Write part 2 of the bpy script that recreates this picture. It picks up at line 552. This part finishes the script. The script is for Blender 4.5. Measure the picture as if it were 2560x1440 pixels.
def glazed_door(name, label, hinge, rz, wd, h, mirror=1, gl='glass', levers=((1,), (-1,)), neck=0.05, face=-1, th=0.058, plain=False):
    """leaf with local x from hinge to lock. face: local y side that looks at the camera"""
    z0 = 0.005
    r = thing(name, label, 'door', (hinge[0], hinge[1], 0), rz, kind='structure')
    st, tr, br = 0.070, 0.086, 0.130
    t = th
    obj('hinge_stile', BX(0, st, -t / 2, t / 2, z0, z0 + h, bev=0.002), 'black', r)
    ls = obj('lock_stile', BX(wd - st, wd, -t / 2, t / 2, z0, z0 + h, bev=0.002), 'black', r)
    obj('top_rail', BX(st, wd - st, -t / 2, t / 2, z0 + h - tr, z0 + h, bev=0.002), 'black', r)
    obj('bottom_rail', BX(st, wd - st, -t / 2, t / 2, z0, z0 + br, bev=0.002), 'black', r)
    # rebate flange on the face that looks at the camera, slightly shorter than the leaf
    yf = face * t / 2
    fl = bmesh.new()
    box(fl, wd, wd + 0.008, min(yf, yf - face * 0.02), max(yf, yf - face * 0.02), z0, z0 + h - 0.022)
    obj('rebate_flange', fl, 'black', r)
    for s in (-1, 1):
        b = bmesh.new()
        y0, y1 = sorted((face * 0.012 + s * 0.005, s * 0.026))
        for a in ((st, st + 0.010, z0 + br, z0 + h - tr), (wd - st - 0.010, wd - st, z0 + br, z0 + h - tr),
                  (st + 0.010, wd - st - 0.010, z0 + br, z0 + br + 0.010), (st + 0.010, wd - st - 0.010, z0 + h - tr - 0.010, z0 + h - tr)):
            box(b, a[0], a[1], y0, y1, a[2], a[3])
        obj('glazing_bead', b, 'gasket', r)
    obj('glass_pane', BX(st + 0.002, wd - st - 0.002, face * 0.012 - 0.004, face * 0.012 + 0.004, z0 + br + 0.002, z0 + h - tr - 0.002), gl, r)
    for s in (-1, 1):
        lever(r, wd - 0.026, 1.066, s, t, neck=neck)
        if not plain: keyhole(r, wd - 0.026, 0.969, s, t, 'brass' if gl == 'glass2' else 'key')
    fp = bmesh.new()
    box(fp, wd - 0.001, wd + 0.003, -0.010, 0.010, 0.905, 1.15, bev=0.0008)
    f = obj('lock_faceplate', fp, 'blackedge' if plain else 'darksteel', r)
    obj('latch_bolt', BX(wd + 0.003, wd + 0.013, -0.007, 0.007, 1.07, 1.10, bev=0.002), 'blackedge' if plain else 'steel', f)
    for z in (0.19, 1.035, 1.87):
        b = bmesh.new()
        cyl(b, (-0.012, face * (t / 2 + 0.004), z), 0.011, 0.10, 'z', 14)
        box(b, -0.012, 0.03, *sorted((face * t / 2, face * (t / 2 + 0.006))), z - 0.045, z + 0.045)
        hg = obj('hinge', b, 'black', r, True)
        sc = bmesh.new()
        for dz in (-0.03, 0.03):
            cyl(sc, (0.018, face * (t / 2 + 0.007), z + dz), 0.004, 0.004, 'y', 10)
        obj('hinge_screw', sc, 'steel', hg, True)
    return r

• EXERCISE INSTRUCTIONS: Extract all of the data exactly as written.

• COMPLETE OUTPUT:
Write part 2 of the bpy script that recreates this picture. It picks up at line 552. This part finishes the script. The script is for Blender 4.5. Measure the picture as if it were 2560x1440 pixels.
def glazed_door(name, label, hinge, rz, wd, h, mirror=1, gl='glass', levers=((1,), (-1,)), neck=0.05, face=-1, th=0.058, plain=False):
    """leaf with local x from hinge to lock. face: local y side that looks at the camera"""
    z0 = 0.005
    r = thing(name, label, 'door', (hinge[0], hinge[1], 0), rz, kind='structure')
    st, tr, br = 0.070, 0.086, 0.130
    t = th
    obj('hinge_stile', BX(0, st, -t / 2, t / 2, z0, z0 + h, bev=0.002), 'black', r)
    ls = obj('lock_stile', BX(wd - st, wd, -t / 2, t / 2, z0, z0 + h, bev=0.002), 'black', r)
    obj('top_rail', BX(st, wd - st, -t / 2, t / 2, z0 + h - tr, z0 + h, bev=0.002), 'black', r)
    obj('bottom_rail', BX(st, wd - st, -t / 2, t / 2, z0, z0 + br, bev=0.002), 'black', r)
    # rebate flange on the face that looks at the camera, slightly shorter than the leaf
    yf = face * t / 2
    fl = bmesh.new()
    box(fl, wd, wd + 0.008, min(yf, yf - face * 0.02), max(yf, yf - face * 0.02), z0, z0 + h - 0.022)
    obj('rebate_flange', fl, 'black', r)
    for s in (-1, 1):
        b = bmesh.new()
        y0, y1 = sorted((face * 0.012 + s * 0.005, s * 0.026))
        for a in ((st, st + 0.010, z0 + br, z0 + h - tr), (wd - st - 0.010, wd - st, z0 + br, z0 + h - tr),
                  (st + 0.010, wd - st - 0.010, z0 + br, z0 + br + 0.010), (st + 0.010, wd - st - 0.010, z0 + h - tr - 0.010, z0 + h - tr)):
            box(b, a[0], a[1], y0, y1, a[2], a[3])
        obj('glazing_bead', b, 'gasket', r)
    obj('glass_pane', BX(st + 0.002, wd - st - 0.002, face * 0.012 - 0.004, face * 0.012 + 0.004, z0 + br + 0.002, z0 + h - tr - 0.002), gl, r)
    for s in (-1, 1):
        lever(r, wd - 0.026, 1.066, s, t, neck=neck)
        if not plain: keyhole(r, wd - 0.026, 0.969, s, t, 'brass' if gl == 'glass2' else 'key')
    fp = bmesh.new()
    box(fp, wd - 0.001, wd + 0.003, -0.010, 0.010, 0.905, 1.15, bev=0.0008)
    f = obj('lock_faceplate', fp, 'blackedge' if plain else 'darksteel', r)
    obj('latch_bolt', BX(wd + 0.003, wd + 0.013, -0.007, 0.007, 1.07, 1.10, bev=0.002), 'blackedge' if plain else 'steel', f)
    for z in (0.19, 1.035, 1.87):
        b = bmesh.new()
        cyl(b, (-0.012, face * (t / 2 + 0.004), z), 0.011, 0.10, 'z', 14)
        box(b, -0.012, 0.03, *sorted((face * t / 2, face * (t / 2 + 0.006))), z - 0.045, z + 0.045)
        hg = obj('hinge', b, 'black', r, True)
        sc = bmesh.new()
        for dz in (-0.03, 0.03):
            cyl(sc, (0.018, face * (t / 2 + 0.007), z + dz), 0.004, 0.004, 'y', 10)
        obj('hinge_screw', sc, 'steel', hg, True)
    return r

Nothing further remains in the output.